Explain what a contribution analysis is and why we might look at it in a merger model.

A

A contribution analysis compares how much revenue, EBITDA, Pre-Tax Income, cash, and possibly other items the buyer and seller are “contributing” to estimate what the ownership of the combined company should be.

For example, let’s say that the buyer is set to own 50% of the new company and the seller is set to own 50%. But the buyer has $100 million of revenue and the seller has $50 million of revenue - a contribution analysis would tell us that the buyer “should” own 66% instead because it’s contributing 2/3 of the combined revenue.

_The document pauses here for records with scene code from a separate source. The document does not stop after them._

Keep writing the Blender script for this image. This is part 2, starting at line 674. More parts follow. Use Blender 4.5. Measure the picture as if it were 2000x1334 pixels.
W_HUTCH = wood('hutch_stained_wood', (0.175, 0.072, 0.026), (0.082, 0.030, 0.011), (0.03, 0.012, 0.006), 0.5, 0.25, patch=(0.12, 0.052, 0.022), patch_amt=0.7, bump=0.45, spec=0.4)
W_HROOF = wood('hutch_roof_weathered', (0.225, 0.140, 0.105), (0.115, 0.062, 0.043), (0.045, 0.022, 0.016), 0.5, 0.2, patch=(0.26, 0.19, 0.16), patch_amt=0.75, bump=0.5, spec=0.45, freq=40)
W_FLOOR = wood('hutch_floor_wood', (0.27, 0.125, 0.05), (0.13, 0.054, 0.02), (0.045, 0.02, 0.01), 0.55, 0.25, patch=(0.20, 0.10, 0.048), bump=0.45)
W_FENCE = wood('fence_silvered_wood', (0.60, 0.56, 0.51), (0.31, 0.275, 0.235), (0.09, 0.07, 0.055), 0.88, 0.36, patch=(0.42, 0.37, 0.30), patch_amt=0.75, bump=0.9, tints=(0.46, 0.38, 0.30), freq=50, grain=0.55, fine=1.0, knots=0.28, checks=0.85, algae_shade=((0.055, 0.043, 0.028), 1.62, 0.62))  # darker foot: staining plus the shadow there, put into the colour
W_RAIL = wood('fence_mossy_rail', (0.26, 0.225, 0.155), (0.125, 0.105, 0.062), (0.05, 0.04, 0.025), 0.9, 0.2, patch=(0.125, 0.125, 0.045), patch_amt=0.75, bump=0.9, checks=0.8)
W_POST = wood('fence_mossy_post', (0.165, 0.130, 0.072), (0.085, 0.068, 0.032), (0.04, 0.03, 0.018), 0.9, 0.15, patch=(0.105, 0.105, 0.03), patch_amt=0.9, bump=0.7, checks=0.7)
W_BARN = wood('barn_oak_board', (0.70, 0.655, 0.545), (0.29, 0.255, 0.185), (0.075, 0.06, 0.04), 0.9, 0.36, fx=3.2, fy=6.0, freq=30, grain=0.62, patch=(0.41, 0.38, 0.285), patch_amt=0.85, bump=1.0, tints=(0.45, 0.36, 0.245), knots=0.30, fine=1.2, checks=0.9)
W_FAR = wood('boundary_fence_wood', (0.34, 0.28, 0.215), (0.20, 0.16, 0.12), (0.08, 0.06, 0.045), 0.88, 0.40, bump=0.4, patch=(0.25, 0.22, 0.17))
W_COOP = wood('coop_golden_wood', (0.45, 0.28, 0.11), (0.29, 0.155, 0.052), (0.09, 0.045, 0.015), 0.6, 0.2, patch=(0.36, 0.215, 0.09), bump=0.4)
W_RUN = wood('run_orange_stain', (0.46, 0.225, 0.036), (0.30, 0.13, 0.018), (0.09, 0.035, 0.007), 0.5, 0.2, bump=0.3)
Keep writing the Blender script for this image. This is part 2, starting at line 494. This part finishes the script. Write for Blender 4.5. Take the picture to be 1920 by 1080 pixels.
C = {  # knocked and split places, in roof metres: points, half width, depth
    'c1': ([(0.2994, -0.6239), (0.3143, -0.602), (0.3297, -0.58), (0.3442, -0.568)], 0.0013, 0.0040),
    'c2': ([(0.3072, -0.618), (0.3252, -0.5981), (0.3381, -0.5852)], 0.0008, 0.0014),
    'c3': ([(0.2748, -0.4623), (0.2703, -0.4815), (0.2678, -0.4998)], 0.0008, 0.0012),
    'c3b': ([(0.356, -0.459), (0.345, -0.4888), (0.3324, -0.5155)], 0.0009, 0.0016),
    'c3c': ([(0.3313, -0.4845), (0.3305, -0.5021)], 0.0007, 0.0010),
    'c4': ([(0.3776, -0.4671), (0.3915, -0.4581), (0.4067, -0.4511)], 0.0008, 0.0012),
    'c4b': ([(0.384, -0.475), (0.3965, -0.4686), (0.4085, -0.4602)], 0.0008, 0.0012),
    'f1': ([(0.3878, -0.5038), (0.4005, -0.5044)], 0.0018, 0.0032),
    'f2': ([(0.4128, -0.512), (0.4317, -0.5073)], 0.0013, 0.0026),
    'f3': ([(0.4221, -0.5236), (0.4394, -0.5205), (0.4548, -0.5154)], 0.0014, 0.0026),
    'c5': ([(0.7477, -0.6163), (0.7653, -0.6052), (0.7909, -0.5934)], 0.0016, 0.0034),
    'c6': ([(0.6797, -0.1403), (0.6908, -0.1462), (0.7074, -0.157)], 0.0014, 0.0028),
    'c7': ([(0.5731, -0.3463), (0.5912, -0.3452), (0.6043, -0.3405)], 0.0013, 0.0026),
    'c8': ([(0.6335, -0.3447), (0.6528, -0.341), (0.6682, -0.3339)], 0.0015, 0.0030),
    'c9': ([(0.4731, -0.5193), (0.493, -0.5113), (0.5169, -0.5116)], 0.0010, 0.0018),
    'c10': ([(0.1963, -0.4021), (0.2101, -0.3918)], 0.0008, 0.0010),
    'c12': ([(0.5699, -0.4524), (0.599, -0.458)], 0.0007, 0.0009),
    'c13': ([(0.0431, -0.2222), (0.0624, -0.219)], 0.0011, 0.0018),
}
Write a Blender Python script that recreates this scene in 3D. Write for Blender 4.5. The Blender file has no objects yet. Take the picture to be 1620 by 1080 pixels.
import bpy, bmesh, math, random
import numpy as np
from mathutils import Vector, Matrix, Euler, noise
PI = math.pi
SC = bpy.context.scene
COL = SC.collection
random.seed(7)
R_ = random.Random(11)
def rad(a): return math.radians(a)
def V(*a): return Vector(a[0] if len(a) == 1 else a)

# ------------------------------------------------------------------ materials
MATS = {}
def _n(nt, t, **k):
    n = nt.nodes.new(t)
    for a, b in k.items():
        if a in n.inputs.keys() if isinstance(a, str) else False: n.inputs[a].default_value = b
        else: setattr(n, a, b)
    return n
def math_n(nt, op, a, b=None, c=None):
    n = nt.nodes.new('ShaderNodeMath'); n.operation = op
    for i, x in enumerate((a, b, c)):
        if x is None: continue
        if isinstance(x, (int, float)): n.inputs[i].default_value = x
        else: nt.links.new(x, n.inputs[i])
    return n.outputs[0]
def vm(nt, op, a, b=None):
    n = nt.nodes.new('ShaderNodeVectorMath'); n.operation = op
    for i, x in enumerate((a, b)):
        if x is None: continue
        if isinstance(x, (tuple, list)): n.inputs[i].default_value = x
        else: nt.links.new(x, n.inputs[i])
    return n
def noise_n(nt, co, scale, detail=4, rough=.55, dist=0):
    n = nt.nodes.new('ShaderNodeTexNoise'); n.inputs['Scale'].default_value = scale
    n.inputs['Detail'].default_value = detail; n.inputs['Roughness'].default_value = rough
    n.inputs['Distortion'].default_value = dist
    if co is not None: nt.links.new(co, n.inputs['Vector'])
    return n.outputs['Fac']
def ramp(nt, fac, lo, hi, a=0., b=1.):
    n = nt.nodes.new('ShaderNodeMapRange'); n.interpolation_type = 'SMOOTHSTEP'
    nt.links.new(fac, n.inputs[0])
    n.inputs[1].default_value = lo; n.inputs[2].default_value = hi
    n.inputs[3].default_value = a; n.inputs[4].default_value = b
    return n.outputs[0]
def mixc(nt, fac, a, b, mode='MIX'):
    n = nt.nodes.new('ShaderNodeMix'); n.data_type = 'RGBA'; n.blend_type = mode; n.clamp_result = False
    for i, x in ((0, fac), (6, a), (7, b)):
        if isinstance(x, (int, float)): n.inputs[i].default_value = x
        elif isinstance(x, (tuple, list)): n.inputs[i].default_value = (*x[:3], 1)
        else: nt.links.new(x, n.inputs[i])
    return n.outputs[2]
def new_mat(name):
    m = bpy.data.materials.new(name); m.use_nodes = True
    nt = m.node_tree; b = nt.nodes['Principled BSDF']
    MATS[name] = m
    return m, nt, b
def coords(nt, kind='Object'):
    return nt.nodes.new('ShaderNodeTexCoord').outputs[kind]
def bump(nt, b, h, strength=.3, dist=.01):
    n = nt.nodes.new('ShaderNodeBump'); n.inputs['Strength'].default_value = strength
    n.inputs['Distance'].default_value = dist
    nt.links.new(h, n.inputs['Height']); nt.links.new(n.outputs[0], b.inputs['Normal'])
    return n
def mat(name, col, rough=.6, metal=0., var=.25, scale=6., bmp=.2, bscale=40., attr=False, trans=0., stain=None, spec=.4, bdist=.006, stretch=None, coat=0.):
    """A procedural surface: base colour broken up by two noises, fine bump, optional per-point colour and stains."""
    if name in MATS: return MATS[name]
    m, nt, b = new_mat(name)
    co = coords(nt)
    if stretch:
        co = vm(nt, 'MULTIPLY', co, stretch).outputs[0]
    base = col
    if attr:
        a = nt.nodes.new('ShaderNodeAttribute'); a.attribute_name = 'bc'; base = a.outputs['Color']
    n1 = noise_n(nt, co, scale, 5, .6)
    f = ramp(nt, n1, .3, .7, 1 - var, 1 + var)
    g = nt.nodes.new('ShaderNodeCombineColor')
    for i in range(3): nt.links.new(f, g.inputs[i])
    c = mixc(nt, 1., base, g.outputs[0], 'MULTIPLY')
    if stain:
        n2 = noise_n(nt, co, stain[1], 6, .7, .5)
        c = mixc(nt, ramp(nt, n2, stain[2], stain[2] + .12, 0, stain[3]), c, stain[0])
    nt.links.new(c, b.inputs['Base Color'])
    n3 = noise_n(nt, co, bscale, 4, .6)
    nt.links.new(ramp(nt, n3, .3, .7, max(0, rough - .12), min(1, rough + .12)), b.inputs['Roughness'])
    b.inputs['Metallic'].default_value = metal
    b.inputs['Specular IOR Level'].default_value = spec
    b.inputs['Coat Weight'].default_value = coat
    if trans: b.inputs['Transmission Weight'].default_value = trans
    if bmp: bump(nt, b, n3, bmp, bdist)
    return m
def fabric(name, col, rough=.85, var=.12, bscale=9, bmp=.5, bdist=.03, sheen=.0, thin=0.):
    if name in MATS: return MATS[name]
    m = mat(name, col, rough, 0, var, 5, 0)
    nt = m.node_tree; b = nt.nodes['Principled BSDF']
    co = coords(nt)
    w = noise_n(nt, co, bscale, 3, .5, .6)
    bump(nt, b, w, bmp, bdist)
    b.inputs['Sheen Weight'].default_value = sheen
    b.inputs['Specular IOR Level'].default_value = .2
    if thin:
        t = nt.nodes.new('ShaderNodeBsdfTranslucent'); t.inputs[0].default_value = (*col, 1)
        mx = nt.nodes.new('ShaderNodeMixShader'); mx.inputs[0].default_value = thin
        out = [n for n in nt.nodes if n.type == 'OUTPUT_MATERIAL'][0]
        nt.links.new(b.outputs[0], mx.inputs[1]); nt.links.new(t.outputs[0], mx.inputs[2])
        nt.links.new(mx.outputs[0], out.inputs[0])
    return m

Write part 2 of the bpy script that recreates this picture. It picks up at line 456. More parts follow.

It’s most common to look at this with merger of equals scenarios, and less common when the buyer is significantly larger than the seller.

46
Q

How do you account for transaction costs, financing fees, and miscellaneous expenses in a merger model?

A

In the “old days” you used to capitalize these expenses and then amortize them; with new accounting rules introduced at the end of 2008, you’re supposed to expense transaction and miscellaneous fees upfront, but capitalize the financing fees and amortize them over the life of the debt.

Expensed transaction fees come out of Retained Earnings when you adjust the Balance Sheet, while capitalized financing fees appear as a new Asset on the Balance Sheet and are amortized each year according to the tenor of the debt.